City Outfit Lost on Suburban Audience

In a disturbing report emerging from your hometown, the absolutely dazzling outfit you put together, which would engender nothing but respect and awe in the city, appears to be lost upon your current suburban audience.


Damn it! Don’t they know this would turn heads in the Brooklyn neighborhood known as Bushwick?


Over the course of your two-week visit to your hometown, you’ve been determined not to downplay the cool sense of style you’ve cultivated these last few years in the city. You’ve been shocked to learn, however, that by suburban standards, you look like shit.


“I just don’t understand what it is about my thrifted oversized shirt, bike shorts, long socks, ironic hat, and loafers that’s getting lost on everyone.” you told reporters gathered at the scene. “It’s a certified banger outfit.”


This “certified banger outfit” has garnered seven consecutive double takes, two audible scoffs, and one barely hidden fit of snickers from a group of moms at the local brunch place.

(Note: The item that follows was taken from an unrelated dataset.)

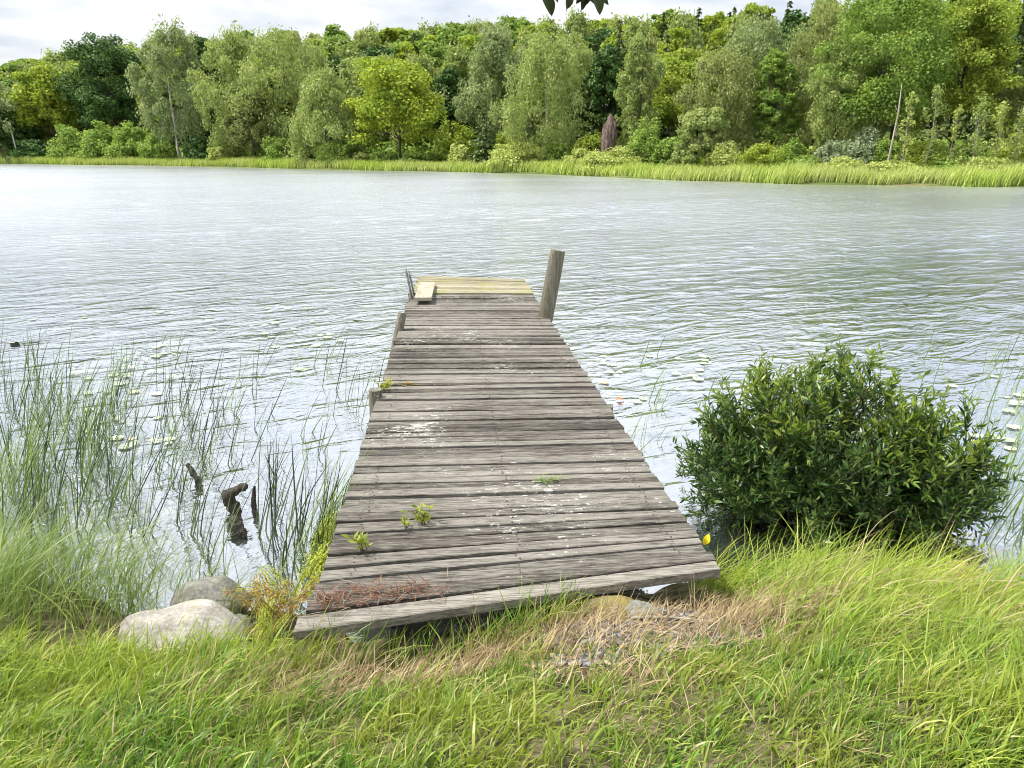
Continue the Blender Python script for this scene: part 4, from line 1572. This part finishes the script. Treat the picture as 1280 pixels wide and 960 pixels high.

“When I got dressed in my perfect outfit this morning, my dad asked if I was ‘Sure I wanted to go out in that,’ you continued, aghast. “What is he talking about? This shorts-and-loafers combo is the perfect balance of dressing up and dressing down.”


While you get many compliments on this exact outfit when you wear it in the city, it appears everyone here is looking at you with a combination of derision and pity. Your mom, meanwhile, made one very sarcastic inquiry as to whether “the holes in your shirt cost extra.”


“Did you see the clothes?” local mom Winnie Myers said to one reporter, pulling him aside while he was in line for bagels. “I just don’t get it. Why are her socks so long? Why is she wearing boy shoes? Why is the shirt so big? Also, why does it have holes? Do those make it more expensive?”


According to the friends you bought this shirt with, the holes are stylistically placed and add a fun element to the entire look. Also, Winnie sounds like a huge bitch.



You left the house feeling awesome, but sources confirm you returned with the energy of a wounded dog and stormed off to your room before anyone else could say something mean.


After relentless bullying, you are estimated to give up on dressing cool in about two days, simply for the sake of your sanity. By the end of the trip, your mom will somehow convince you to give Brandy Melville a second chance. Godspeed, soldier!